• **PROBLEM TO SOLVE**:
Write out, exactly as given, every line from the one holding "Write part 3" to the one holding "b = MB(); b.grid([[cyl(-0.032+0.022*i/6, v, 0.0021)", including both.

• **DATASET RECORDS**:
==========
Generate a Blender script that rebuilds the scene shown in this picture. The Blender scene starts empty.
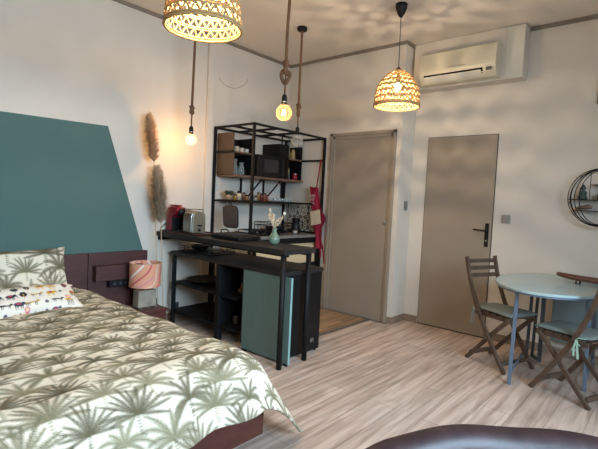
==========
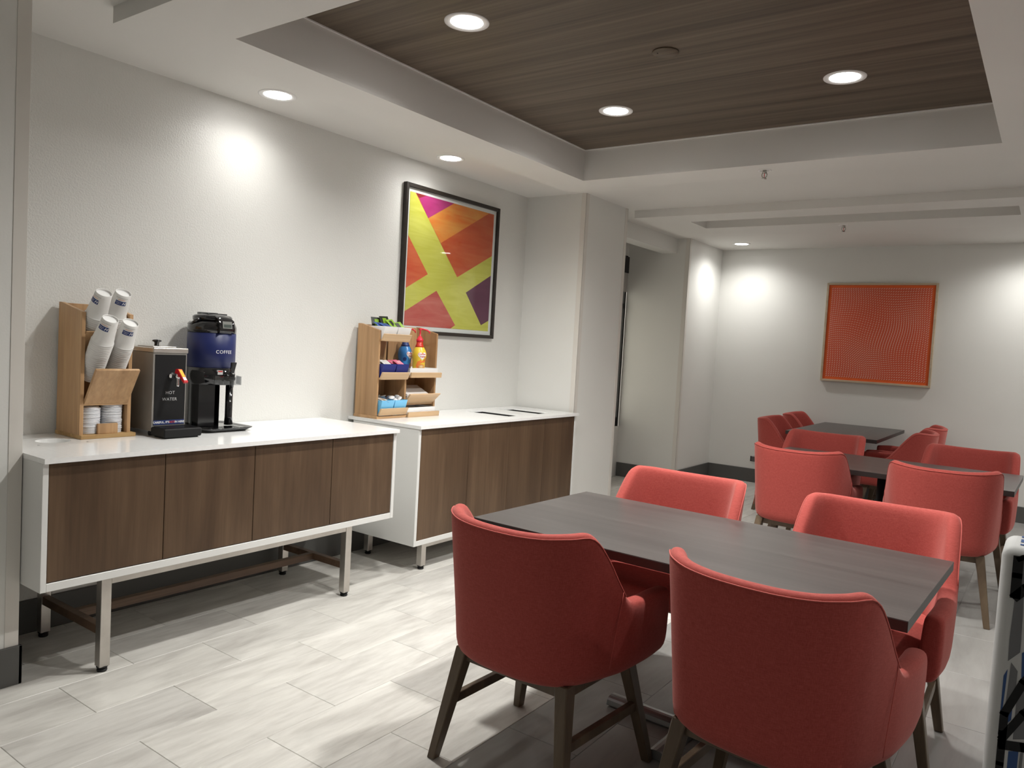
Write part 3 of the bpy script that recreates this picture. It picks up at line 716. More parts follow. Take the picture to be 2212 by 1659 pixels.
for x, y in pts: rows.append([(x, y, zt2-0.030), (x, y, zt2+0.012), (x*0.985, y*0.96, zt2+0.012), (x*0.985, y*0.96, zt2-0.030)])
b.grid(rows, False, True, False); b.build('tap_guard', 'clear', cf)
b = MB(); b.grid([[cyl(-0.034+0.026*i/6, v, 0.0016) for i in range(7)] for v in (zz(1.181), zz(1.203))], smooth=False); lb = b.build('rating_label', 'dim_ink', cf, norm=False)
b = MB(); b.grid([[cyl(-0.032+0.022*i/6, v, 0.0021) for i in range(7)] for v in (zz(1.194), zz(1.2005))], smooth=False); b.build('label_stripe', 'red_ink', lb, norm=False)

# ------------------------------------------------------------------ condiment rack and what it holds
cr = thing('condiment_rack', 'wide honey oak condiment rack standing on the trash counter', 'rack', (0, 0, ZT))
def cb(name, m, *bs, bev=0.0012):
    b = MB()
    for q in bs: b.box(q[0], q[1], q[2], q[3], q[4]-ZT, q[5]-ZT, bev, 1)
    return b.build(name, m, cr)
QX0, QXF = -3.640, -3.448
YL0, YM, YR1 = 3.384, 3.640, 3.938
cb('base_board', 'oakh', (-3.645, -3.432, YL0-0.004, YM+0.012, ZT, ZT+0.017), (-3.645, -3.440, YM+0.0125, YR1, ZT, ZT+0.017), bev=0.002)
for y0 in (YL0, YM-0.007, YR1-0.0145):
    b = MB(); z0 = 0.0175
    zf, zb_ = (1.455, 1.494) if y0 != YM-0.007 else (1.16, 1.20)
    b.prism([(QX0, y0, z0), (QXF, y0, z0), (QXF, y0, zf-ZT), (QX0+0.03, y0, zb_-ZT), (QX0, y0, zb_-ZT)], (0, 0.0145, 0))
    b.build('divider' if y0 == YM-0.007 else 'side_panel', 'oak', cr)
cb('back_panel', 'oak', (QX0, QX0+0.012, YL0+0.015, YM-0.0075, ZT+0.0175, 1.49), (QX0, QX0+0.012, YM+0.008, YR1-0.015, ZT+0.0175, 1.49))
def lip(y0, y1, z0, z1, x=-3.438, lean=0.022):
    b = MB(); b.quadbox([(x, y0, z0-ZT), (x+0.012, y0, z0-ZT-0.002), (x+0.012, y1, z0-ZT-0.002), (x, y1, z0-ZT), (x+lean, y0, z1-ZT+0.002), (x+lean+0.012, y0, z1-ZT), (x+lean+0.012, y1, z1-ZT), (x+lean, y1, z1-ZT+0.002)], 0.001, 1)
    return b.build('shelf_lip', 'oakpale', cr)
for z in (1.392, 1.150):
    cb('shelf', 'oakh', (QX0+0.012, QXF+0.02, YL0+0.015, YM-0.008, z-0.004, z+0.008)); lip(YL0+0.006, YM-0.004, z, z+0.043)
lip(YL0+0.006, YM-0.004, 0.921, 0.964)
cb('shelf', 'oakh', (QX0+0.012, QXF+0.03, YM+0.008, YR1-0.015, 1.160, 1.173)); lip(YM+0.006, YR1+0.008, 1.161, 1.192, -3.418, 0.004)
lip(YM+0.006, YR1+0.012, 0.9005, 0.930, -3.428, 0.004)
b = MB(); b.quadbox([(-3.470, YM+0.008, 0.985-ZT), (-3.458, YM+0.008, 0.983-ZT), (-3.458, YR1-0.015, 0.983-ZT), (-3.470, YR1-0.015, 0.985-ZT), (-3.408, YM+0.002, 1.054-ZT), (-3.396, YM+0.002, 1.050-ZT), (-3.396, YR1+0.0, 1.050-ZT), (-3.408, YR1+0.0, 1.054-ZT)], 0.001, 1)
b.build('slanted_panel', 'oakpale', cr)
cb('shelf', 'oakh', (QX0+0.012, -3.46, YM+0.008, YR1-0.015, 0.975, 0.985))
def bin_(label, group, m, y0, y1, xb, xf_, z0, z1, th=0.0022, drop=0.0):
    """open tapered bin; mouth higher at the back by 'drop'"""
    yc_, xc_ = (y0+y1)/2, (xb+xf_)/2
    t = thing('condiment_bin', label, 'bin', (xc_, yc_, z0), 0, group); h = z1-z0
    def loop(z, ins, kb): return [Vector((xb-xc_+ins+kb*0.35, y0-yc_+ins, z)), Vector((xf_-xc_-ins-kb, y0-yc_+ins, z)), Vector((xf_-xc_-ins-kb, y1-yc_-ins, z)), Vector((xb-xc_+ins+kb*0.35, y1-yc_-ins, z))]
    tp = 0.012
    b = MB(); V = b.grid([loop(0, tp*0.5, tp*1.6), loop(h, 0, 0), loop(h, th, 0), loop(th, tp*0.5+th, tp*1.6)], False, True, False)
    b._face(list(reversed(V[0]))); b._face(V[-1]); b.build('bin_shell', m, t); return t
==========
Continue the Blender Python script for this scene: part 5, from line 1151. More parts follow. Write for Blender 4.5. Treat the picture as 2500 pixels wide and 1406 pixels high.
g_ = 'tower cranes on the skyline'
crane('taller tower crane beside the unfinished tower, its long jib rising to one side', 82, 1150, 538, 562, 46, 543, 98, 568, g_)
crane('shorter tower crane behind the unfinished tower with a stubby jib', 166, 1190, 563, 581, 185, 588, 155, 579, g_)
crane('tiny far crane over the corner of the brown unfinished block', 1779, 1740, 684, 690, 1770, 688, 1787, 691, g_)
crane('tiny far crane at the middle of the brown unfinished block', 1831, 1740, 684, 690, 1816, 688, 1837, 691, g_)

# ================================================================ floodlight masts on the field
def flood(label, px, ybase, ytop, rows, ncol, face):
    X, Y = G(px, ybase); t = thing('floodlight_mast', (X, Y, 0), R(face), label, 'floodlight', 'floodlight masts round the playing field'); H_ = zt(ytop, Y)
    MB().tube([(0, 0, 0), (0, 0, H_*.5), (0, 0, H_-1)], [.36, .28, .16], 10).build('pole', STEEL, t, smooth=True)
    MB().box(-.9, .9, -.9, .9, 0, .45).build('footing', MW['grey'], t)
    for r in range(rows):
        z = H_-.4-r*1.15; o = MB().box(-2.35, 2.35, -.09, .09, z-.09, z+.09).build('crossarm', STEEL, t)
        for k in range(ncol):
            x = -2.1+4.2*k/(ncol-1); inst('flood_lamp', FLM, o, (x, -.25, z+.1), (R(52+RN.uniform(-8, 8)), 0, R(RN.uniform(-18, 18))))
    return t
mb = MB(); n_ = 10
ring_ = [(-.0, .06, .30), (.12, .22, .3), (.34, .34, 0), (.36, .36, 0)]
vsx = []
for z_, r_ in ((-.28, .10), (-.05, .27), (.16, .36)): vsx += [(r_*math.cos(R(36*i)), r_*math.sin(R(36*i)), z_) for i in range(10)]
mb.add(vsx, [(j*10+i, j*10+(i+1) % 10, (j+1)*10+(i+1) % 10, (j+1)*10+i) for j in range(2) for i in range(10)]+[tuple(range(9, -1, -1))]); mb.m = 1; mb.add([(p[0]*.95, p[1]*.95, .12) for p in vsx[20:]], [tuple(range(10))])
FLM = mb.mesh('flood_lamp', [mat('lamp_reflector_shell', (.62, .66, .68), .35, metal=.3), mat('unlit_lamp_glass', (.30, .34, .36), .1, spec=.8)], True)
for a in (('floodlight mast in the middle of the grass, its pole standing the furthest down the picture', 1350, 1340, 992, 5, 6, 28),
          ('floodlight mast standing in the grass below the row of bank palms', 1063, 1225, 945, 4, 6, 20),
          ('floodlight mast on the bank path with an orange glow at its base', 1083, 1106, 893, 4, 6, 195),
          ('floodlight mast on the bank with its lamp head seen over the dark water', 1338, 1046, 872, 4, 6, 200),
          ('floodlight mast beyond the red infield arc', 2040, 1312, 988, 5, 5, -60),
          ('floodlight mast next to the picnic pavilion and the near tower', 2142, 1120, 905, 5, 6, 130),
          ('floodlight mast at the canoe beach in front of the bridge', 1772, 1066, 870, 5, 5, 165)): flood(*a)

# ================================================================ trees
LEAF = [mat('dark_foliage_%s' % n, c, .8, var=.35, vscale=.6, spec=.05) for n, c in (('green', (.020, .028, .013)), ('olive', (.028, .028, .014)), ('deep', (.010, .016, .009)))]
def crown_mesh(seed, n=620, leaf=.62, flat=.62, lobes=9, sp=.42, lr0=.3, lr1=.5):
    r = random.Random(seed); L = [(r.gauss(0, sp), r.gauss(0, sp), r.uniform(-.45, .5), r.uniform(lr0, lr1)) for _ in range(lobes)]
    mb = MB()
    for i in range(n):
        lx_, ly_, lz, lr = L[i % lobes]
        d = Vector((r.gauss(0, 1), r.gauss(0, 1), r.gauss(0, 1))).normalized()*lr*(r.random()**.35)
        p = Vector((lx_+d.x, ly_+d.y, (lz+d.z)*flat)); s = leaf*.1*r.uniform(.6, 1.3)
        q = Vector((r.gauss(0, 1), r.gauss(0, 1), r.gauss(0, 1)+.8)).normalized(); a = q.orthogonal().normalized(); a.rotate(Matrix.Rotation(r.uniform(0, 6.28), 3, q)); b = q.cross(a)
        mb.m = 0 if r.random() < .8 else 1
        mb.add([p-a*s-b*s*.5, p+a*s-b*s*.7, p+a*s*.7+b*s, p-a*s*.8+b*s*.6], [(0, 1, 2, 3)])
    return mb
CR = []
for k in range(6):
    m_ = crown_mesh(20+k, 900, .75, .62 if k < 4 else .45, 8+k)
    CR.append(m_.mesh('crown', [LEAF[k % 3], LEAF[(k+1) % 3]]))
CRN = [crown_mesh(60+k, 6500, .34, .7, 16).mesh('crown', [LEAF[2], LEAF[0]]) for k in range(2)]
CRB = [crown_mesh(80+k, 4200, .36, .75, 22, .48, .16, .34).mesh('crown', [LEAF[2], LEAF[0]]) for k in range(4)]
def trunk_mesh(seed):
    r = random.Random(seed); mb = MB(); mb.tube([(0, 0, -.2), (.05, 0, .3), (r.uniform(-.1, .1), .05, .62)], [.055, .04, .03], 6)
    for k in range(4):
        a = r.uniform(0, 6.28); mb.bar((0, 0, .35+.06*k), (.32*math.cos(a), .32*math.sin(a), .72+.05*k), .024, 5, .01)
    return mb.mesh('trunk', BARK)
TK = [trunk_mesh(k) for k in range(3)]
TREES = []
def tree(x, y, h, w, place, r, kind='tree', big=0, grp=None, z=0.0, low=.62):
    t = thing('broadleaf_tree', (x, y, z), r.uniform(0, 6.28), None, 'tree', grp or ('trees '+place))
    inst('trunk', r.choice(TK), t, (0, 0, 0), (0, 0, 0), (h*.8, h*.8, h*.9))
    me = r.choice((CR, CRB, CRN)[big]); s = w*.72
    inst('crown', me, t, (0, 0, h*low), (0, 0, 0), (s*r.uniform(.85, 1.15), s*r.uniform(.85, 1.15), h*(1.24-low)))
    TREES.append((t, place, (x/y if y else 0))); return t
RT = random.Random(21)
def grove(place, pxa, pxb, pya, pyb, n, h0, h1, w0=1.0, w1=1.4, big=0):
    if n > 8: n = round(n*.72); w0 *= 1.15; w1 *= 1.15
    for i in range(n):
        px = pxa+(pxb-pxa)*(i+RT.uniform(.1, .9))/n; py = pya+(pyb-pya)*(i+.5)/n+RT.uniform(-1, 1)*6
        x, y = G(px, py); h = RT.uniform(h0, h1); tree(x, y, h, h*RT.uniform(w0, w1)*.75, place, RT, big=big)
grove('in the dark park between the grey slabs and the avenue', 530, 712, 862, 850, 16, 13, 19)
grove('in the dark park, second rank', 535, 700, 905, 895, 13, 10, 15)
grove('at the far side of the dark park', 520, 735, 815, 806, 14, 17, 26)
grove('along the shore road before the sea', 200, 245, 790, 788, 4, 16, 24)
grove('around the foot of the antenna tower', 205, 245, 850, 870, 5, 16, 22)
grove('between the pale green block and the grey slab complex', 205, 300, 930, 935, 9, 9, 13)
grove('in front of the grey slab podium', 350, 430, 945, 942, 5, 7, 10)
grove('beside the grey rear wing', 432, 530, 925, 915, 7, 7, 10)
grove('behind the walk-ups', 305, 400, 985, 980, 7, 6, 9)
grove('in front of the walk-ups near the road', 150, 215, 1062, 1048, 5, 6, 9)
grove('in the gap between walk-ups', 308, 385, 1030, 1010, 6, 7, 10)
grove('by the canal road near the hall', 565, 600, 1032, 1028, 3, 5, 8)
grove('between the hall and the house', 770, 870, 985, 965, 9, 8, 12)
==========
• **RESULT FOR THIS EXERCISE**:
Write part 3 of the bpy script that recreates this picture. It picks up at line 716. More parts follow. Take the picture to be 2212 by 1659 pixels.
for x, y in pts: rows.append([(x, y, zt2-0.030), (x, y, zt2+0.012), (x*0.985, y*0.96, zt2+0.012), (x*0.985, y*0.96, zt2-0.030)])
b.grid(rows, False, True, False); b.build('tap_guard', 'clear', cf)
b = MB(); b.grid([[cyl(-0.034+0.026*i/6, v, 0.0016) for i in range(7)] for v in (zz(1.181), zz(1.203))], smooth=False); lb = b.build('rating_label', 'dim_ink', cf, norm=False)
b = MB(); b.grid([[cyl(-0.032+0.022*i/6, v, 0.0021) for i in range(7)] for v in (zz(1.194), zz(1.2005))], smooth=False); b.build('label_stripe', 'red_ink', lb, norm=False)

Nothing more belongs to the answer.